## MATERIAL SHOWN
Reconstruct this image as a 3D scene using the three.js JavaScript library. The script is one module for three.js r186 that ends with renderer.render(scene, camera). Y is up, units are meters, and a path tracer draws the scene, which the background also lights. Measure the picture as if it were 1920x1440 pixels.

* * *

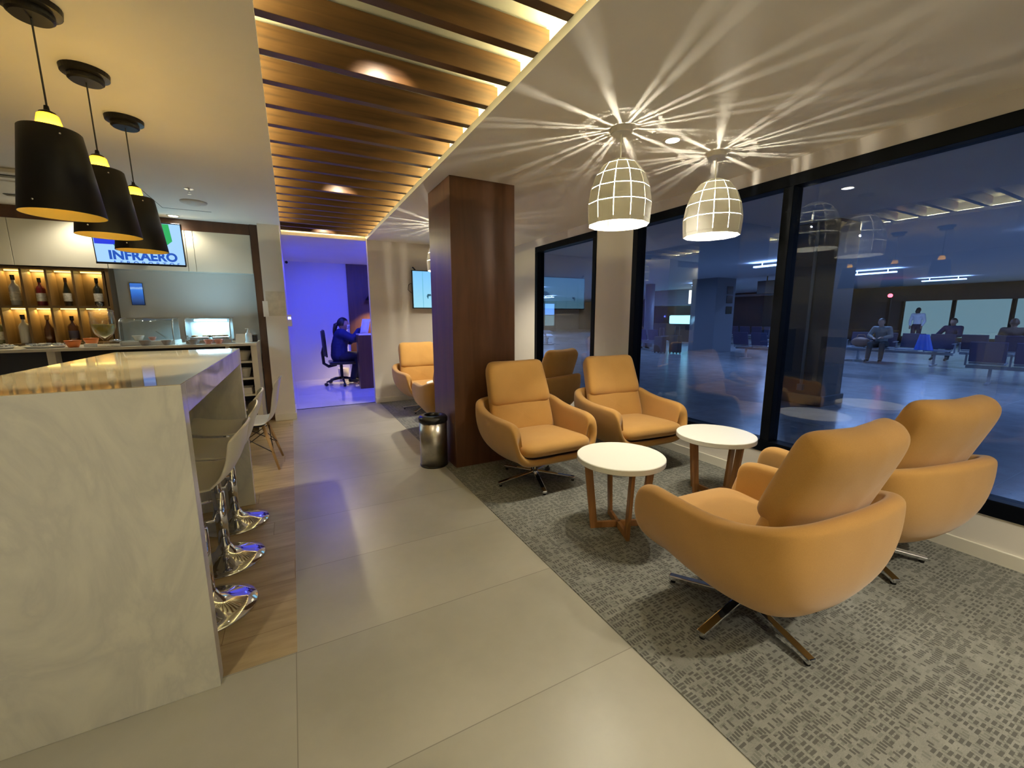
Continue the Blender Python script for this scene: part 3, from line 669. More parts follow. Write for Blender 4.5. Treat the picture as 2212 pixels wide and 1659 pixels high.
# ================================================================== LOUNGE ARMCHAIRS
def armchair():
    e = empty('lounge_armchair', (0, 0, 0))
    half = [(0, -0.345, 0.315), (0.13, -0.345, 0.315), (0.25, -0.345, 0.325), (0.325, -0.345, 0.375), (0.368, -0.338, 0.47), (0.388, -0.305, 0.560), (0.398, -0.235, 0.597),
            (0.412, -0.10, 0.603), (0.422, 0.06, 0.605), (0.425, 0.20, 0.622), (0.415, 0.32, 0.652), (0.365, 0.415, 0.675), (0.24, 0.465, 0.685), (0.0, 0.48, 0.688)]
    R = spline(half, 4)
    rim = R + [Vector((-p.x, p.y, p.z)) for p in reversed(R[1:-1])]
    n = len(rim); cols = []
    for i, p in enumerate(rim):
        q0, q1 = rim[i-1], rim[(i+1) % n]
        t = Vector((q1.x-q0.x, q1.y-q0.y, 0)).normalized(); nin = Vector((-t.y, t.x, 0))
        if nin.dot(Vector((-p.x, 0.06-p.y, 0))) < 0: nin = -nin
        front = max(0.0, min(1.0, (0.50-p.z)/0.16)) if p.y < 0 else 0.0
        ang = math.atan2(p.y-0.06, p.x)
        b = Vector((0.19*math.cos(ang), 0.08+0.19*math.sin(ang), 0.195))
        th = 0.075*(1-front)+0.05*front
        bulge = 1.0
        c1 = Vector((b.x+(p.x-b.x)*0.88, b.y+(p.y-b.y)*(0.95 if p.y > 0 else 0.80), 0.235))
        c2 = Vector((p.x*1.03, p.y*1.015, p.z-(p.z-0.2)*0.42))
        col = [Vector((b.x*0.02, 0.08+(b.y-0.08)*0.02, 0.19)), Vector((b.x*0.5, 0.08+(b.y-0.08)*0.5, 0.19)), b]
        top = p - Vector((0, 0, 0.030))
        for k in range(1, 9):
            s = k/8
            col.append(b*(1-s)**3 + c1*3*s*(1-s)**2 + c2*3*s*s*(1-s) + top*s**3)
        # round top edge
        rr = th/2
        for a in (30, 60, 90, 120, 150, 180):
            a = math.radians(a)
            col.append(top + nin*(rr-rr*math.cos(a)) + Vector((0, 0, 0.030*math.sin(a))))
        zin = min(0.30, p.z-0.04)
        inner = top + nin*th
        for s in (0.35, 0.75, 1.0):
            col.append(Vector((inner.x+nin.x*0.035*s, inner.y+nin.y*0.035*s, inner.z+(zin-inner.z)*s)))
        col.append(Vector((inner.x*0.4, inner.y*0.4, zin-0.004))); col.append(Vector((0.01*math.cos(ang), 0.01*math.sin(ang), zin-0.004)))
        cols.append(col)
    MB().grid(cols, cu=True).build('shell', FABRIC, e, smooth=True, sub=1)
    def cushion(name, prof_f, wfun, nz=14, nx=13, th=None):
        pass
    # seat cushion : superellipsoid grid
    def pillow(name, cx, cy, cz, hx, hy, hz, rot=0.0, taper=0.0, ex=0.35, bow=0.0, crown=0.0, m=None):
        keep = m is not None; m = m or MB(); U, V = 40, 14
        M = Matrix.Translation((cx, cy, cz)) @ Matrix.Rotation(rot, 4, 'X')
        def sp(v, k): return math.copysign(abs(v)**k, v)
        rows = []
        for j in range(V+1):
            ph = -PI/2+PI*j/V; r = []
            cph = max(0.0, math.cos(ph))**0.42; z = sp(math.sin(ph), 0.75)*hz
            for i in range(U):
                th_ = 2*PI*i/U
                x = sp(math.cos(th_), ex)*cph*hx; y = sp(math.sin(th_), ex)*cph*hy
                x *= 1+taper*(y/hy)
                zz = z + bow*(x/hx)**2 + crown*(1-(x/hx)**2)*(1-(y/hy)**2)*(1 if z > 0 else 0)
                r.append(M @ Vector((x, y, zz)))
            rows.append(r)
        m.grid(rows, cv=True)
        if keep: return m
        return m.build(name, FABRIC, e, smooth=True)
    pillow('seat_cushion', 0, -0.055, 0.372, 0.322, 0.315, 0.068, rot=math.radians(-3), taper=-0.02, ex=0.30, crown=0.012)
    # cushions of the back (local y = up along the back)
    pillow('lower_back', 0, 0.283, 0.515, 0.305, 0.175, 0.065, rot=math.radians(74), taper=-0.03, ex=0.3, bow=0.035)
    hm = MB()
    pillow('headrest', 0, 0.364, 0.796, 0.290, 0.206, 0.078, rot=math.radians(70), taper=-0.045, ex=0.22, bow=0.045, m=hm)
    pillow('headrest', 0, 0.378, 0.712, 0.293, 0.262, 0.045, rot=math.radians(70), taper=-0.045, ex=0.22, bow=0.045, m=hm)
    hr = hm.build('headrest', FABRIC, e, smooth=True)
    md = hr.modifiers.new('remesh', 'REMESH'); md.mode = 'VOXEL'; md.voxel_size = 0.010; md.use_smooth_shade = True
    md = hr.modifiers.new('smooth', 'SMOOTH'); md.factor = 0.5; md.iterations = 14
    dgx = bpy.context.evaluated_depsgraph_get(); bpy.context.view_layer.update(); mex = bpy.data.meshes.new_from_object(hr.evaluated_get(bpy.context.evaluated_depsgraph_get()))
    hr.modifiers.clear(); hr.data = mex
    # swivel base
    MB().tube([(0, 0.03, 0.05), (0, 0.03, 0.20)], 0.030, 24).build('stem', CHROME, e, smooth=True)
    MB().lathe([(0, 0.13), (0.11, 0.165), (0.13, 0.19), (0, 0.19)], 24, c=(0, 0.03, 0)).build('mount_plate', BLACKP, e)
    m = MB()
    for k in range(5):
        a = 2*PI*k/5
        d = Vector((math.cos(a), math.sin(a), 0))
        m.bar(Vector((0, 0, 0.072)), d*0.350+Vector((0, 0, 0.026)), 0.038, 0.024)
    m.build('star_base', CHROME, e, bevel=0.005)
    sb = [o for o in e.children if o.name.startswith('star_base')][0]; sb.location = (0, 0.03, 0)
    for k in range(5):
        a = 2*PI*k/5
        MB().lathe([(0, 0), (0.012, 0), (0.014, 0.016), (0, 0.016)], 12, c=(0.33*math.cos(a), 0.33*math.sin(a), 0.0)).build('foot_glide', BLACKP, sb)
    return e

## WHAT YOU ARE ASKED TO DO
Return all lines of the material above in which the word "scene" occurs.

## PROBLEM SOLUTION
Reconstruct this image as a 3D scene using the three.js JavaScript library. The script is one module for three.js r186 that ends with renderer.render(scene, camera). Y is up, units are meters, and a path tracer draws the scene, which the background also lights. Measure the picture as if it were 1920x1440 pixels.
Continue the Blender Python script for this scene: part 3, from line 669. More parts follow. Write for Blender 4.5. Treat the picture as 2212 pixels wide and 1659 pixels high.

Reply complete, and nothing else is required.